I'm of the opinion that the reason you rarely (if ever) see a tractor flip straight over backwards at a tractor pull, it's because the tires are almost almost always spinning, and they usually add enough weight forward of the rear axle to keep the front end about 3 ft off the ground (for best weight transfer).
Now, I also have the opinion that if you have something hooked to the rear of the tractor and it offers enough resistance, be it attached above the axle or below the axle, and with enough torque from the engine, and if one or both of the rear tires suddenly finds traction and stops spinning, that it can and WILL almost certainly flip over backwards. That may be an uncommon sequence of events, but that's why they call them accidents.
I think there are enough deceased tractor operators that would almost certainly bear witness to that, if they could only speak now. That's all I'll say about it.
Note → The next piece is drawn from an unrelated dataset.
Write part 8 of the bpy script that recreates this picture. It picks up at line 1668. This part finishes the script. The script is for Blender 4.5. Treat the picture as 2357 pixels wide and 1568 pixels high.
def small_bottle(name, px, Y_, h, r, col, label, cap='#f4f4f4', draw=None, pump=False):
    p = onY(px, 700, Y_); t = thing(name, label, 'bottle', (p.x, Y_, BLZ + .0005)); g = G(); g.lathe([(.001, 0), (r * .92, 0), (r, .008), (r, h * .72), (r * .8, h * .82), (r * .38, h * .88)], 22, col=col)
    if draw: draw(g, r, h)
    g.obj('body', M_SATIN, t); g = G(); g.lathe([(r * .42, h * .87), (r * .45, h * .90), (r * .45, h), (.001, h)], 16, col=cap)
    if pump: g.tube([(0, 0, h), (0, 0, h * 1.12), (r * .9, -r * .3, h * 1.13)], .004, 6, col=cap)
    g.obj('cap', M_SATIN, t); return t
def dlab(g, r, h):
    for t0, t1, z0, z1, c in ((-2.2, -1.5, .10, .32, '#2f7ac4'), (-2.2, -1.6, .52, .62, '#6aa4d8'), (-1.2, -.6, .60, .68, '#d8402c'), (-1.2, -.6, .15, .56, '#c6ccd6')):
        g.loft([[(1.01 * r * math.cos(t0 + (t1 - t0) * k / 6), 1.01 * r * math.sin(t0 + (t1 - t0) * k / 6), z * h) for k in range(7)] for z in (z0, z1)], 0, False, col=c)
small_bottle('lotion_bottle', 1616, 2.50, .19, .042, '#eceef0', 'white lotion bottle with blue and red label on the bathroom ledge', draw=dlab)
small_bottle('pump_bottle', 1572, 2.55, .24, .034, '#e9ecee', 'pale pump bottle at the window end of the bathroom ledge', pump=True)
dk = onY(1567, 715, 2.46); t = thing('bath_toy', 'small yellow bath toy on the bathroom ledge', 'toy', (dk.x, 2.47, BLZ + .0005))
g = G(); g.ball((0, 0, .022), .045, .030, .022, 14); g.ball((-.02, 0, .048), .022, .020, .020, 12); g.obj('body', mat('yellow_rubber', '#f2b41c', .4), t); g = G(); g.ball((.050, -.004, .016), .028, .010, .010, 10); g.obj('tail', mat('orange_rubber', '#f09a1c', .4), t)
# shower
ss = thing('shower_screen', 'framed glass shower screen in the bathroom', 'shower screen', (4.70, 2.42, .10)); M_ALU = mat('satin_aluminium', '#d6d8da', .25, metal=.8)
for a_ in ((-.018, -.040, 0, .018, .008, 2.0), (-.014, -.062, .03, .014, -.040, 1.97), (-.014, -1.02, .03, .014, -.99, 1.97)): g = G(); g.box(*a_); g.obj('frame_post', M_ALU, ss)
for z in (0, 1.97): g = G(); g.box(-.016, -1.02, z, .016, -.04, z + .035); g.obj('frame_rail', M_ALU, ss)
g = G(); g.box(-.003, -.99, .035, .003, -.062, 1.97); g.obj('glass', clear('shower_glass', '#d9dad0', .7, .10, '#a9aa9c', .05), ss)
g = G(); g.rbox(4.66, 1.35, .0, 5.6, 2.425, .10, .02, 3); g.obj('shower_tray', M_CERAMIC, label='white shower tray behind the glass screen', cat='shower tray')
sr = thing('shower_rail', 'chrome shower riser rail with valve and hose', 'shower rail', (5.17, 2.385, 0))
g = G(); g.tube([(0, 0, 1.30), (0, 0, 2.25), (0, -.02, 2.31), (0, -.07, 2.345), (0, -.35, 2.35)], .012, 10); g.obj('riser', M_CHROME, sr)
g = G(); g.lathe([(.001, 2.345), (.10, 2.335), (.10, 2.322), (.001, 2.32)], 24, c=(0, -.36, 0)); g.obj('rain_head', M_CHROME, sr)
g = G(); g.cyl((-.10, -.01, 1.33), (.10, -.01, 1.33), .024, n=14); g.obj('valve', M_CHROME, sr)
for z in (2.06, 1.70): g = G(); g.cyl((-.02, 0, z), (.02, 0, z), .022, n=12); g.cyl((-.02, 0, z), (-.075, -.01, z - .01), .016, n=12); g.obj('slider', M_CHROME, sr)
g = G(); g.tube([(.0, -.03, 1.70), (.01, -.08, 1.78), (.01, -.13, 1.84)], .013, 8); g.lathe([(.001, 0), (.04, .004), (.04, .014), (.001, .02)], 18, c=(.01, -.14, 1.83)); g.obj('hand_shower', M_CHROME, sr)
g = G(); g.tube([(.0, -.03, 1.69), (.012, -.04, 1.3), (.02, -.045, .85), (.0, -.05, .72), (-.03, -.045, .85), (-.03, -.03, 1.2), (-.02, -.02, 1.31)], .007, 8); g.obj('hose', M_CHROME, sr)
It doesn't NEED "opinion" - it is simple physics.
In order for the tractor to flip over backwards the point where the draw bar is attached to the chain would have to move FORWARDS.
Under the conditions specified by the O/P that doesn't happen, or at least he didn't ask whether it would flip if/when the chain breaks (-:
I think the attachment point can't get ahead of the rear axle center line - please explain if I am wrong (-:
That attachment point goes lower and lower to the ground as the tractor STARTS to rotate, it approaches the horizontal plane that the tires are on, but an equilibrium is reached before that.
BTW, I was trained to ALWAYS park tractors "nose in" to the wall of the barn.
a) It keeps driving sleet out of the engine compartment.
b) You ALWAYS have to back them out the next morning, which makes for less of a rude awakening if the tires are frozen to the ground.